Tory MPs are already braced for the legislation, due to be published on Monday, to breach international law, despite protestations from cabinet ministers that it will be lawful.
Last week, Sir Jonathan Jones, the government’s former top lawyer, said the process of gathering legal advice felt like a “stitch-up” and “like lawyer-shopping”.
Now Labour, the Liberal Democrats and Northern Ireland’s Alliance Party have called on ministers to set aside usual practice and reveal who they consulted.
Shadow Northern Ireland secretary Peter Kyle said the government should release the legal advice it received with “transparency about its origins”.
Lib Dem MP Alistair Carmichael, who served a cabinet minister in the coalition government, said the process of obtaining independent legal advice “should not be tainted by politics”.
“It looks to me like they have gone out looking for a political judgement,” he added. “The rule about not disclosing legal advice depends on the government acting in good faith and getting the best independent advice. It is not apparent that they have done that here, and as a result they should not be allowed to hide behind a rule that they themselves have already broken.”
Sir Jonathan’s criticism followed reports that first Treasury counsel Sir James Eadie, the government’s independent barrister on national legal issues, was not consulted specifically on whether or not the planned bill would break international law.
A former cabinet minister told The Independent that not asking the opinion of the first Treasury counsel was “unprecedented”.
Meanwhile, leaked correspondence showed that a senior legal adviser had warned that it could not be “credibly” argued that there was no alternative to unilaterally overriding the Brexit agreement with Brussels.
Stephen Farry, the deputy leader of the Alliance Party in Northern Ireland, said ministers should be transparent about which lawyers had been consulted.

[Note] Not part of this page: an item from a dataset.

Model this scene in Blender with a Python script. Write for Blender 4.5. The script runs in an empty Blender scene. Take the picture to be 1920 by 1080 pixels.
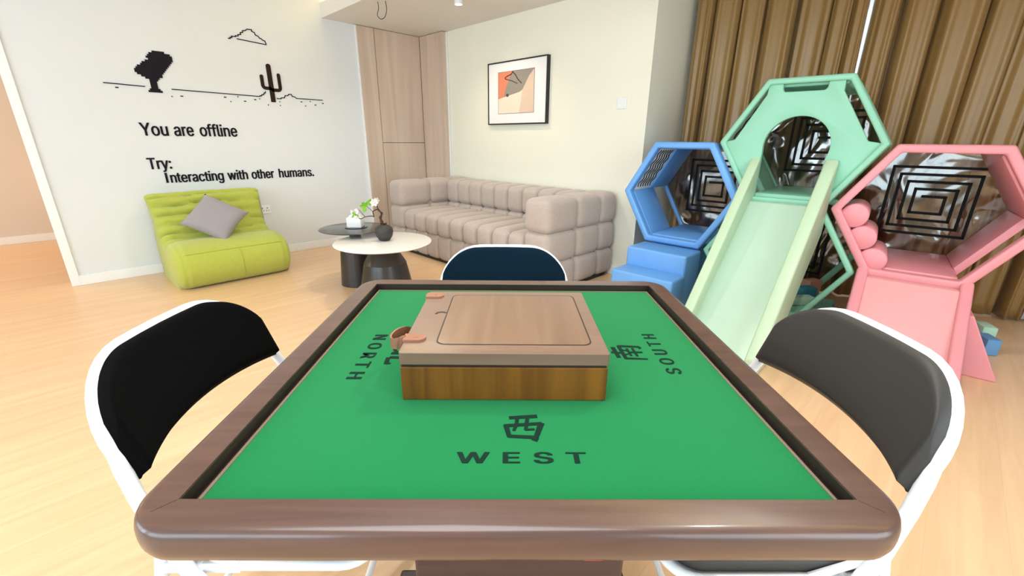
import bpy, bmesh, math, random
from mathutils import Vector, Matrix
from math import sin, cos, pi, radians as R

SC = bpy.context.scene
COL = SC.collection
rnd = random.Random(7)

# ------------------------------------------------------------------ camera
CAM = Vector((4.927, -3.285, 1.17))
PITCH, ROLL, YAW, FPX = 0.3299, -0.0099, 0.7798, 806.65
cd = bpy.data.cameras.new('camera')
cd.sensor_width = 36.0
cd.lens = FPX / 1920 * 36
cd.clip_start = 0.02
co = bpy.data.objects.new('camera', cd)
COL.objects.link(co)
rv = Vector((cos(YAW), sin(YAW), 0))
fv = Vector((-sin(YAW) * cos(PITCH), cos(YAW) * cos(PITCH), -sin(PITCH)))
dv = Vector((sin(YAW) * sin(PITCH), -cos(YAW) * sin(PITCH), -cos(PITCH)))
cx = rv * cos(ROLL) + dv * sin(ROLL)
cy = rv * sin(ROLL) - dv * cos(ROLL)
cz = -fv
M = Matrix(((cx.x, cy.x, cz.x, CAM.x), (cx.y, cy.y, cz.y, CAM.y), (cx.z, cy.z, cz.z, CAM.z), (0, 0, 0, 1)))
co.matrix_world = M
SC.camera = co

# ------------------------------------------------------------------ world, daylight, exposure
w = bpy.data.worlds.new('daylight')
SC.world = w
w.use_nodes = True
bg = w.node_tree.nodes['Background']
bg.inputs[0].default_value = (0.74, 0.90, 1.0, 1)
bg.inputs[1].default_value = 2.2

def area(name, loc, target, sx, sy, power, color):
    l = bpy.data.lights.new(name, 'AREA')
    l.shape = 'RECTANGLE'
    l.size, l.size_y, l.energy, l.color = sx, sy, power, color
    o = bpy.data.objects.new(name, l)
    COL.objects.link(o)
    o.location = loc
    d = Vector(target) - Vector(loc)
    o.rotation_euler = d.to_track_quat('-Z', 'Y').to_euler()
    return o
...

“In light of the government moving outside the normal process of legal advice, they need to be fully transparent,” he said.
Irish prime minister Micheal Martin has warned that publishing plans to act unilaterally in regard to the protocol would mark a “historic low point”.
Northern Ireland secretary Brandon Lewis said the government intended to set out the “legal basis” for its belief that the legislation would not breach international law.